読書感想"平凡社新書・人間が幸福になれない日本の会社"

 読者の方から、読書感想"平凡社新書・人間が幸福になれない日本の会社"という投稿がありましたので紹介します。


 最近読んだ本の紹介をします。
 佐高信著「人間が幸福になれない日本の会社」平凡社新書です。
 本書の中に、ヨーロッパの労働者と在住日本人労働者の対比が論じられた一文を紹介します。

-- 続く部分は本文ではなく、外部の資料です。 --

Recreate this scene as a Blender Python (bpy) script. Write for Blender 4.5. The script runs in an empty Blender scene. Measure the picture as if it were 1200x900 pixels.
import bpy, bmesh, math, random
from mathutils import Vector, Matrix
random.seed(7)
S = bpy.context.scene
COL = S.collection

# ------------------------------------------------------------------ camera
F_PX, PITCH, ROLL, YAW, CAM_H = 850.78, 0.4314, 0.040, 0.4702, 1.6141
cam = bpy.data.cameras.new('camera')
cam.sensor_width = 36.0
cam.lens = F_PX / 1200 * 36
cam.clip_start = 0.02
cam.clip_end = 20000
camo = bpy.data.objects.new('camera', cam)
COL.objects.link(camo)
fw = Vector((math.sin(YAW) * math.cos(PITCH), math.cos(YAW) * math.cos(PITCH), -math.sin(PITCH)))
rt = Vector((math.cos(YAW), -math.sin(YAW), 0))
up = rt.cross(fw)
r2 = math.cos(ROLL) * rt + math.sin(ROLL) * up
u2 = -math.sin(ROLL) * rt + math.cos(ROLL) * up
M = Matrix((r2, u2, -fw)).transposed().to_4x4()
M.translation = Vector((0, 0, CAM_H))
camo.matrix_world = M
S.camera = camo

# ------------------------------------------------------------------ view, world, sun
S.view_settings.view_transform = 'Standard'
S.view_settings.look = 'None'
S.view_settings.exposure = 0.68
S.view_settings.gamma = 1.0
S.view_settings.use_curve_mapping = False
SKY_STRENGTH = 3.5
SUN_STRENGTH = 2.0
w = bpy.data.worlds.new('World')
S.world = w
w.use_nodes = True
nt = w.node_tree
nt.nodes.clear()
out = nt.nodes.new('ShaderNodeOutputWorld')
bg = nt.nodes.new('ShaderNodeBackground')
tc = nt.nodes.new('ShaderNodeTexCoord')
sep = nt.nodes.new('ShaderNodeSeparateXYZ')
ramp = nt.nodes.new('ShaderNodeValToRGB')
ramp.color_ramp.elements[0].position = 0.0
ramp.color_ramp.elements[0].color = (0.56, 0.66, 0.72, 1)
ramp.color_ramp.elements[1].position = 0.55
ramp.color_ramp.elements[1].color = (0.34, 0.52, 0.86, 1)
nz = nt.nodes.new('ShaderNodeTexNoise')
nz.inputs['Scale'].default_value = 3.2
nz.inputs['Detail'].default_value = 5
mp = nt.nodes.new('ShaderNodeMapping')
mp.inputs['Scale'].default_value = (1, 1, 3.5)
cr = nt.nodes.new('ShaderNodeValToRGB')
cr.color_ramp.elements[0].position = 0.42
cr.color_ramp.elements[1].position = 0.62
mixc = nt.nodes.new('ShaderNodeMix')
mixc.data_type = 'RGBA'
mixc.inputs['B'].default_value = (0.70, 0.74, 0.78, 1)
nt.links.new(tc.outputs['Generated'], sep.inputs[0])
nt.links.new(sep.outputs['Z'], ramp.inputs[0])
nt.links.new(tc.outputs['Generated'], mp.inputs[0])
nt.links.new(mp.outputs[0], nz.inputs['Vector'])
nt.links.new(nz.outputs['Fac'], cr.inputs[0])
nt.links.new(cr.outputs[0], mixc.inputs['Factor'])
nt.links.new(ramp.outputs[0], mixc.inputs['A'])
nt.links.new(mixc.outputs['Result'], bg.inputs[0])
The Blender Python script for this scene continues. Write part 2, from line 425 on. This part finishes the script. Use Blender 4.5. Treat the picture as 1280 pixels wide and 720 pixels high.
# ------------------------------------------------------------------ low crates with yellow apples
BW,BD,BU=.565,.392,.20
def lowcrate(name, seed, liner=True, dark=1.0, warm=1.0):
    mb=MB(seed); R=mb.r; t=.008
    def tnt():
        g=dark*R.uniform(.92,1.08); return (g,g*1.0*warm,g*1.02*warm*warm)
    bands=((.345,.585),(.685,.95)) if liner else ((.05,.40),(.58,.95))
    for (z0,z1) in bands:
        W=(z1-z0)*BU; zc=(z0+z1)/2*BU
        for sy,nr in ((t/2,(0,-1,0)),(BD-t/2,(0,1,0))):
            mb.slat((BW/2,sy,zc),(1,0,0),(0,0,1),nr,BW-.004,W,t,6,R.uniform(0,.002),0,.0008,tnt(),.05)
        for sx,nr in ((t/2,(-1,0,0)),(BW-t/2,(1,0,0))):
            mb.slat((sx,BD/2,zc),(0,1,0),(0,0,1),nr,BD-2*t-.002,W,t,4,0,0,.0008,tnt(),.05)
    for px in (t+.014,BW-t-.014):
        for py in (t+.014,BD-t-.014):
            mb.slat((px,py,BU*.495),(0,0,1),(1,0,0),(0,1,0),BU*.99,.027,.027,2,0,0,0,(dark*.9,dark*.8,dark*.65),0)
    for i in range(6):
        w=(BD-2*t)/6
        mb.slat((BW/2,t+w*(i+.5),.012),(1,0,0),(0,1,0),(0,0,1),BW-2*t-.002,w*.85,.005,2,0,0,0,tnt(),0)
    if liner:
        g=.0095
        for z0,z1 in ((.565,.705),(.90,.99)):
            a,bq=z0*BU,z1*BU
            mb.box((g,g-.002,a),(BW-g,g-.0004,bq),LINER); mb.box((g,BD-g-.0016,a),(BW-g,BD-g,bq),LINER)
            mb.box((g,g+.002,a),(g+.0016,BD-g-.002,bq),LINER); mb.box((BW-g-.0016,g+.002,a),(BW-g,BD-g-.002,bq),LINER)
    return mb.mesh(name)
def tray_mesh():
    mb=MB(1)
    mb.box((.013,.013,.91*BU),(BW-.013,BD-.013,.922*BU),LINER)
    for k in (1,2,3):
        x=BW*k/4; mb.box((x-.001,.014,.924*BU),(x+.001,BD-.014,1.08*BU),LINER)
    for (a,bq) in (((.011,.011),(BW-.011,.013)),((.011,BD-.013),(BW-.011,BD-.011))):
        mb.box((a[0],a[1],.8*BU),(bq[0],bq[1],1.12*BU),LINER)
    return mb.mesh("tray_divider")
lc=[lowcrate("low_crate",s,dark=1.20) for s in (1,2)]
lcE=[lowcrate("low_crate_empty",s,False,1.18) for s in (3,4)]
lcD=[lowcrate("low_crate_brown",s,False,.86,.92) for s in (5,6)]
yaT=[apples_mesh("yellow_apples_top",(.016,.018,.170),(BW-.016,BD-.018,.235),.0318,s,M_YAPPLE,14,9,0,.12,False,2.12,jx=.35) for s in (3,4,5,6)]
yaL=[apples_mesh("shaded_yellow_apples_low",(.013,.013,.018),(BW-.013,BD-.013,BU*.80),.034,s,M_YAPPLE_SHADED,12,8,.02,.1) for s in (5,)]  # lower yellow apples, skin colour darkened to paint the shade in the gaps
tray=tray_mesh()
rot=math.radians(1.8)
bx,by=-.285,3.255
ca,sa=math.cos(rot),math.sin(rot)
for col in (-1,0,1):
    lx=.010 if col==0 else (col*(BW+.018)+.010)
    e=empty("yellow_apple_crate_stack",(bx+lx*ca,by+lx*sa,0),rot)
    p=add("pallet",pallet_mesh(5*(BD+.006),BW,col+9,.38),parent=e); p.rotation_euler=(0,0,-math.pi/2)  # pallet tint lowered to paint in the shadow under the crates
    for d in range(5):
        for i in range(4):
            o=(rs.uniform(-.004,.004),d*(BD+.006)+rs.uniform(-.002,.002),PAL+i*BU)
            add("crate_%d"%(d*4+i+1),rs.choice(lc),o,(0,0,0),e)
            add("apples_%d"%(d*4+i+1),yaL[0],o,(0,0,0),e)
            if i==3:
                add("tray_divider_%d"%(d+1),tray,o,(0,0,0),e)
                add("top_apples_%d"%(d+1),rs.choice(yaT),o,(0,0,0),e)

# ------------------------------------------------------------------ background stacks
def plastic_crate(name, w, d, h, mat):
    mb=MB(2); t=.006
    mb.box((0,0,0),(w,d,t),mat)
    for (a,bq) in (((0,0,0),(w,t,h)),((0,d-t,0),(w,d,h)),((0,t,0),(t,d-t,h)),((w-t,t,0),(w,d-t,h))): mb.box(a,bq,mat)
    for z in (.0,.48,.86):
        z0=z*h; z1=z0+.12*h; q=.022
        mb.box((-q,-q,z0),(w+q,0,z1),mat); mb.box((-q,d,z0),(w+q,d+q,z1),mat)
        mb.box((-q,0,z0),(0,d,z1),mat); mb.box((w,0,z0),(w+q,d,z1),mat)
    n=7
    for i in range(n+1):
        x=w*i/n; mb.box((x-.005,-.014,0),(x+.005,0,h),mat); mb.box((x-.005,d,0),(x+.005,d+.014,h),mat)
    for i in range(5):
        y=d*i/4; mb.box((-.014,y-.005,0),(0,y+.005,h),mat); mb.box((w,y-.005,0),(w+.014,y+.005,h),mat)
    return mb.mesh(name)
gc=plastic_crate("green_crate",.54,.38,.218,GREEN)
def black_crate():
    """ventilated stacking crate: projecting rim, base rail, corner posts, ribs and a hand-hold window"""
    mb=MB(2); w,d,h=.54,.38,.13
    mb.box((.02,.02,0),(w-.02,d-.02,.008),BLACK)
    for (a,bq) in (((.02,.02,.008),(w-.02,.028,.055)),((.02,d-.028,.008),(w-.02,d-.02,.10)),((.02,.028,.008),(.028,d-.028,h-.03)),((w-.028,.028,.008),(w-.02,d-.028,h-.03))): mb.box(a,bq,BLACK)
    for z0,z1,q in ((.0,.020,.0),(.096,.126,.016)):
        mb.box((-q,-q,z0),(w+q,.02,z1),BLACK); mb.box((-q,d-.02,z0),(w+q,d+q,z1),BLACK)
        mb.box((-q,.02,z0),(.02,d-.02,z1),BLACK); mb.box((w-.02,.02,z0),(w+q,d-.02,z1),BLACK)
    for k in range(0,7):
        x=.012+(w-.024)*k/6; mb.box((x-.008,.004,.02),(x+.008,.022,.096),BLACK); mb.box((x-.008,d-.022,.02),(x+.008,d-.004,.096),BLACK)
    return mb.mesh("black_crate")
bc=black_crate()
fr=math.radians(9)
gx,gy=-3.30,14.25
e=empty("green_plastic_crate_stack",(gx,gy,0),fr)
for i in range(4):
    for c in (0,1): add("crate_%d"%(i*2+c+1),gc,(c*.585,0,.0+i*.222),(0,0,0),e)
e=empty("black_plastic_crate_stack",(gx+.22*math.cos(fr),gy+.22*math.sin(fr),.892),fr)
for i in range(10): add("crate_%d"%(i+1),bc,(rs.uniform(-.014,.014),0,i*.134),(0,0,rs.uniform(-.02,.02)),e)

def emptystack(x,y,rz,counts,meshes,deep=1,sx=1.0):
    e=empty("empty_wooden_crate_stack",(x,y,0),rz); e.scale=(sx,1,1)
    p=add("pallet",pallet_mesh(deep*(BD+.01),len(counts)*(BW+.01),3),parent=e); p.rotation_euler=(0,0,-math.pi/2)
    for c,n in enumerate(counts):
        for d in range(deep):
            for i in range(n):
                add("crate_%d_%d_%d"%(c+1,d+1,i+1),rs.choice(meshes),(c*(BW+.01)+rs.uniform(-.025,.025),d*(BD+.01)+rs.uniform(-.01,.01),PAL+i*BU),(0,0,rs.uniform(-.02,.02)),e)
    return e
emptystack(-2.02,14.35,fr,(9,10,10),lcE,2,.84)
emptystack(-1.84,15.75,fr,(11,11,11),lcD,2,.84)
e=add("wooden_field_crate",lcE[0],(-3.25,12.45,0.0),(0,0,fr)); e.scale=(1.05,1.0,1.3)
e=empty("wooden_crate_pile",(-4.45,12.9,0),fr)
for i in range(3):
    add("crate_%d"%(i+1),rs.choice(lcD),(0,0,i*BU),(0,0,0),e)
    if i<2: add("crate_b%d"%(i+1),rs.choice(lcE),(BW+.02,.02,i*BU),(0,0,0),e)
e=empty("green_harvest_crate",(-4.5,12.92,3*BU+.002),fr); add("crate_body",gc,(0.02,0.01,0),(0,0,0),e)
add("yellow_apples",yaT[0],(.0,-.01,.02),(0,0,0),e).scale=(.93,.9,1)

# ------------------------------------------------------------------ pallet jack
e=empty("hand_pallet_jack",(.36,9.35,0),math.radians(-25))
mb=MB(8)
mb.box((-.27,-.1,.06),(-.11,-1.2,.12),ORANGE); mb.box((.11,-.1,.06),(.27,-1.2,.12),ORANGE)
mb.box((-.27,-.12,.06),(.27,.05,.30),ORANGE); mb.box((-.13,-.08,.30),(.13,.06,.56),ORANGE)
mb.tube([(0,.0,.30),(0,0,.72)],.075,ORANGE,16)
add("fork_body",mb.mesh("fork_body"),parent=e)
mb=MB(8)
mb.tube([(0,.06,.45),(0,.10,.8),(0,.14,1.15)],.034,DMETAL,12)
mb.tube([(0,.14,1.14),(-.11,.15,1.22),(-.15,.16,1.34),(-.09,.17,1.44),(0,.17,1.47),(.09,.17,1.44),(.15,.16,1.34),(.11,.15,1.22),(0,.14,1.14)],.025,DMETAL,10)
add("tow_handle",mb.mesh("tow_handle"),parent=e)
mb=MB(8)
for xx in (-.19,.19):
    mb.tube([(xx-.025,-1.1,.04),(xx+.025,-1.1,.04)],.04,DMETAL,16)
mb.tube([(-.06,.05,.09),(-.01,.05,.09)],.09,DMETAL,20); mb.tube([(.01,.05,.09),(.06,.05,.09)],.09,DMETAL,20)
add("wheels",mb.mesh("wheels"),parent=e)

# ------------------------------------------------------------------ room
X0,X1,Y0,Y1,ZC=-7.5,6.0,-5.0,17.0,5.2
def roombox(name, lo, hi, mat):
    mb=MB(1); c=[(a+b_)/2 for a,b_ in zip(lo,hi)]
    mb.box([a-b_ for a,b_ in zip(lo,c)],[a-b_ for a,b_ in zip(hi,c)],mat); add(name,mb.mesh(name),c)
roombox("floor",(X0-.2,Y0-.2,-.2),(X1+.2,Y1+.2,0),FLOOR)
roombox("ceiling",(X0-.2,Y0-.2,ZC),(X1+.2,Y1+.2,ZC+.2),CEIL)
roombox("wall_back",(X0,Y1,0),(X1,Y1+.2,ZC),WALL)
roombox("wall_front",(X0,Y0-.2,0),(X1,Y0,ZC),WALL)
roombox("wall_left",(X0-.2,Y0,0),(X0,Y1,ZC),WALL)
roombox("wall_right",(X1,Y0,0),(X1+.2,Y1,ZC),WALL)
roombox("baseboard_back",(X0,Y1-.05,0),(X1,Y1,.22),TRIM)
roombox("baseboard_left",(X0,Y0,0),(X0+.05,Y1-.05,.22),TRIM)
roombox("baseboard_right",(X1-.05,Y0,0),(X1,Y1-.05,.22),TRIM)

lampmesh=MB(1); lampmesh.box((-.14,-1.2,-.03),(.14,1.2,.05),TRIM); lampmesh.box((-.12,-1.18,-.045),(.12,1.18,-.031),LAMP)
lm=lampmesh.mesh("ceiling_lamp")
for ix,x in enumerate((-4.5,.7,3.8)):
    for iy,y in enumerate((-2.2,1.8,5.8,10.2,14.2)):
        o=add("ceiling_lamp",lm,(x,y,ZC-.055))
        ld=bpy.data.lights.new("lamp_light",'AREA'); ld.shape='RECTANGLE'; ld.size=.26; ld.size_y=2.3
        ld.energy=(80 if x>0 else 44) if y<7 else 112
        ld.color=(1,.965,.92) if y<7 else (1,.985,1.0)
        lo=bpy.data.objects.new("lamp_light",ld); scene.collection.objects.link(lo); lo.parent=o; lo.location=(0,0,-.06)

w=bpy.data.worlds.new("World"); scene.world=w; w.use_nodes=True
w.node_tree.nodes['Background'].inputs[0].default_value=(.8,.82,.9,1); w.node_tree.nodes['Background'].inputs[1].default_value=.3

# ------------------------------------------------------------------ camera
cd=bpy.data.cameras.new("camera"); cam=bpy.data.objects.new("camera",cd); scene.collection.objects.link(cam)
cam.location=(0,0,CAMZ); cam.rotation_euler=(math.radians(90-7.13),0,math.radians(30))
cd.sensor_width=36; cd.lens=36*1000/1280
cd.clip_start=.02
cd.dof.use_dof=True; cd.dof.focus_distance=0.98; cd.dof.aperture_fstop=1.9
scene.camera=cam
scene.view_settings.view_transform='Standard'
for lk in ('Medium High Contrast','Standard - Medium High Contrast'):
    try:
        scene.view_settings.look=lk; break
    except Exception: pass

 フランスの落日の遅い夏の日の午後10時の光景です。まわりのオフィスがみんな退社して真っ暗なのに、そのオフィスだけが煌々と明かりをつけて日本人社員が働いています。
 欧州では、市民として3つの義務((1)職業人として、(2)家庭人として、(3)地域社会に奉仕する)を負っています。但し、この3つの義務を免除されている人がいる、それは軍人、警察官と囚人であると言われています。
 「日本の会社人間は、市民ではなく軍人である。軍人とビジネスで市民が戦うのはアンフェアではないか」と欧州人は言います。

 他にも、責任をとらずに済む経営者、社員を蝕むマインドコントロール等「失われた20年」を経て日本の企業がどうなったかを著者の目線で、鋭く指摘しています。
 例えば、2014年1月にNHK会長となった籾井氏を引き合いに、傲慢なトップである大王製紙の井川親子から古くは三越のワンマン岡田茂氏への批判、さらに下請けに無理を強いる「トヨタ看板方式」が与える社会への弊害などに言及し、大企業(経営者)の傲慢さを本書で強く批判しています。